The Brady Bunch made me want to be part of an enormous family. I secretly, briefly ached for my lovebird parents to get a divorce so I could have really cute older step-brothers who would have really cute friends. (I had two younger sisters--we always begged our parents to adopt us an older brother.) I wanted to move to California, too. Everything looked so clean and cheerful in California, unlike Kentucky which had tornadoes and Ohio River Valley humidity.

The show was unabashedly unrealistic, of course. The bathrooms had no toilets and Mike's office didn't seem to be actually a part of the house. And there was Astroturf in the backyard. Best of all, the family had a freaking housekeeper! What, exactly, did Mrs. Brady do all day? It was escapism at its finest.
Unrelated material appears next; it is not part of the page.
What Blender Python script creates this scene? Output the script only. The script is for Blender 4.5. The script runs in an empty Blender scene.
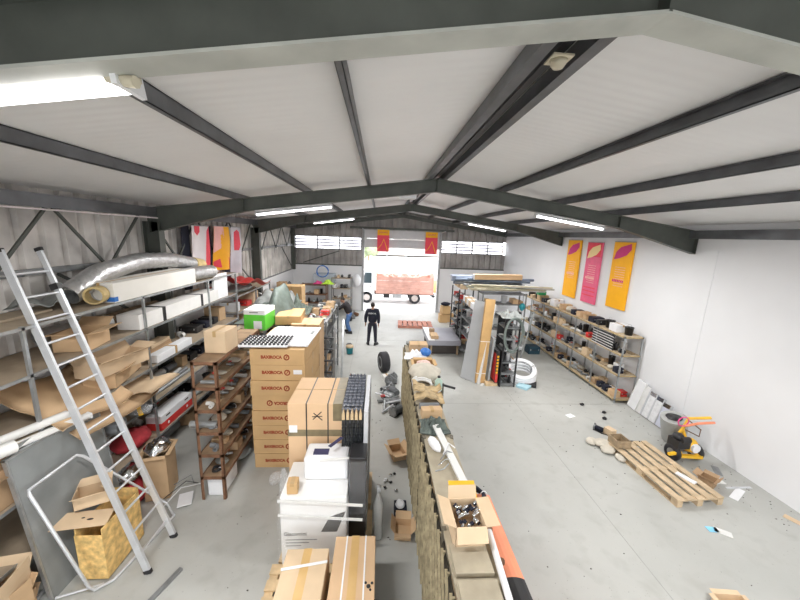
import bpy, math, random
from math import sin, cos, pi, radians, atan2, sqrt
from mathutils import Vector, Matrix, Euler
random.seed(7)
S = bpy.context.scene
COL = S.collection

# ------------------------------------------------------------------ camera
H = 4.352
cam_d = bpy.data.cameras.new('camera'); cam = bpy.data.objects.new('camera', cam_d); COL.objects.link(cam)
cam_d.sensor_width = 36; cam_d.lens = 326.4 / 800 * 36; cam_d.clip_start = 0.05; cam_d.clip_end = 500
p_, y_, r_ = radians(11.11), radians(3.69), radians(2.22)
fw = Vector((sin(y_) * cos(p_), cos(y_) * cos(p_), -sin(p_)))
rt0 = Vector((cos(y_), -sin(y_), 0)); up0 = rt0.cross(fw)
rt = rt0 * cos(r_) + up0 * sin(r_); up = up0 * cos(r_) - rt0 * sin(r_)
m = Matrix((rt, up, -fw)).transposed().to_4x4(); m.translation = (0, 0, H); cam.matrix_world = m
S.camera = cam

# ------------------------------------------------------------------ world, exposure
S.view_settings.view_transform = 'Standard'; S.view_settings.look = 'None'
S.view_settings.gamma = 1; S.view_settings.use_curve_mapping = False
S.view_settings.exposure = 0.12
LAMP_W = 140.0
SKY = 5.5
w = bpy.data.worlds.new('sky'); S.world = w; w.use_nodes = True
nt = w.node_tree; bg = nt.nodes['Background']
bg.inputs[0].default_value = (0.93, 0.96, 1.0, 1); bg.inputs[1].default_value = SKY
sun_d = bpy.data.lights.new('sun', 'SUN'); sun_d.energy = 2.5; sun_d.angle = radians(8); sun_d.color = (1, .96, .9)
sun = bpy.data.objects.new('sun', sun_d); COL.objects.link(sun); sun.rotation_euler = Euler((radians(28), radians(18), 0)); sun.location = (0, 30, 20)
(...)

I used to make up scenarios for the characters and re-plot the episodes. While I craved the predictability of the situations, I also liked that I knew the characters well enough to give them other things to do. I wanted them to run away from home, when they fought, I wanted to see actual blood, I wanted Marsha and Greg to--*gasp*--kiss! I wanted ex-Mrs. Brady and Carol's ex-husband to show up and demand their rightful places as parents. (They were dead, I think. But I wasn't in my zombie phase yet, so their adventures were rather pedestrian and involved drawing-room comedy situations.) Most of all, I wanted to appear in the episodes as a cousin, a friend, a sister, or a neighbor. I imagined myself going to Hollywood and walking onto the set like I belonged there. Though I was never really interested in actually meeting Greg. I didn't feel like I could trust him.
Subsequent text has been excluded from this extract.